MINDFLOW BASED DENSE MATCHING BETWEEN TIR AND RGB IMAGES

J. Zhu1, Z. Ye1,2, Y. Xu1, L. Hoegner1, and U. Stilla1 J. Zhu et al.
  • 1Photogrammetry and Remote Sensing, Technische Universitaet Muenchen, 80290 Munich, Germany
  • 2College of Surveying and Geo-Informatics, Tongji University, 1239 Siping Road, Shanghai 200092, China

Keywords: TIR image, optical image, image registration, dense matching, MINDflow

Abstract. Image registration is a fundamental issue in photogrammetry and remote sensing, which targets to find the alignment between different images. Recently, registration of images from difference sensors become the hot topic. The registered images from different sensors are able to offer additional information, which help with different tasks like segmentation, classification, and even emergency analysis. In this paper, we proposed a registration strategy to calculate the dominant orientation difference and then achieve the dense alignment of Thermal Infrared (TIR) image and RGB image with MINDflow.
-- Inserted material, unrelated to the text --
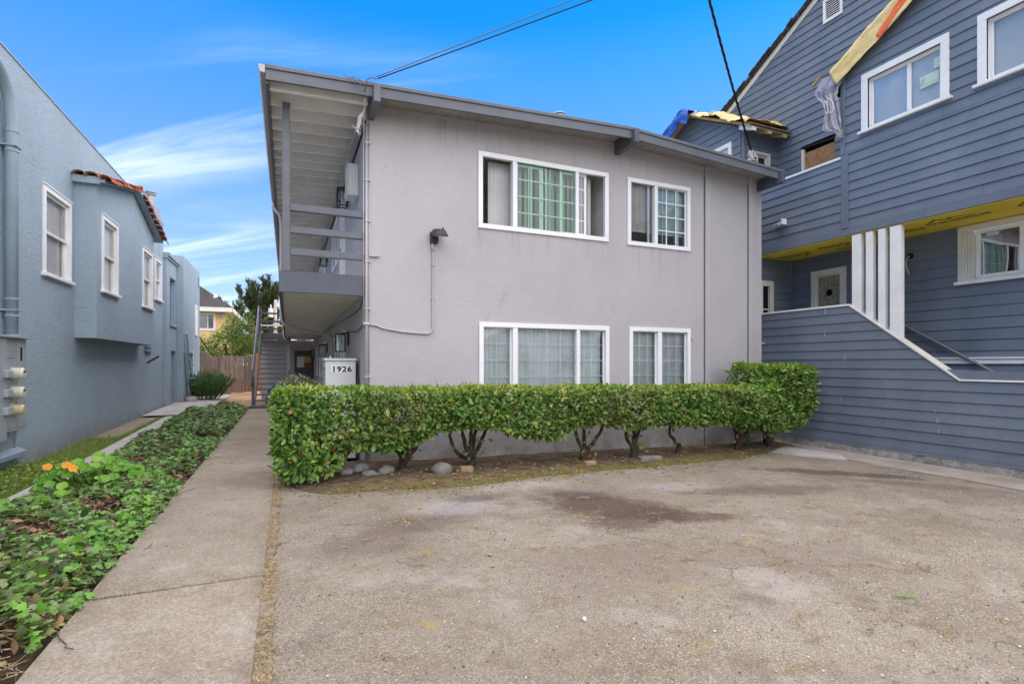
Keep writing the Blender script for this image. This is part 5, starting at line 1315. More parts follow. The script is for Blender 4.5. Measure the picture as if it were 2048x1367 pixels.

Firstly, the orientation difference of TIR images and RGB images is calculated by finding the dominant image orientations based on phase congruency. Then, the modality independent neighborhood descriptor (MIND) together with global optical flow algorithm are adopted as MINDflow for dense matching. Our method is tested in the image sets containing TIR images and RGB images captured separately but in the same construction site areas. The results show that it is able to achieve the optimal results with features of significance even for dramatically radiometric differences between TIR images and RGB images. By comparing the results with other descriptor, our method is more robust and keep the features of objects in the images.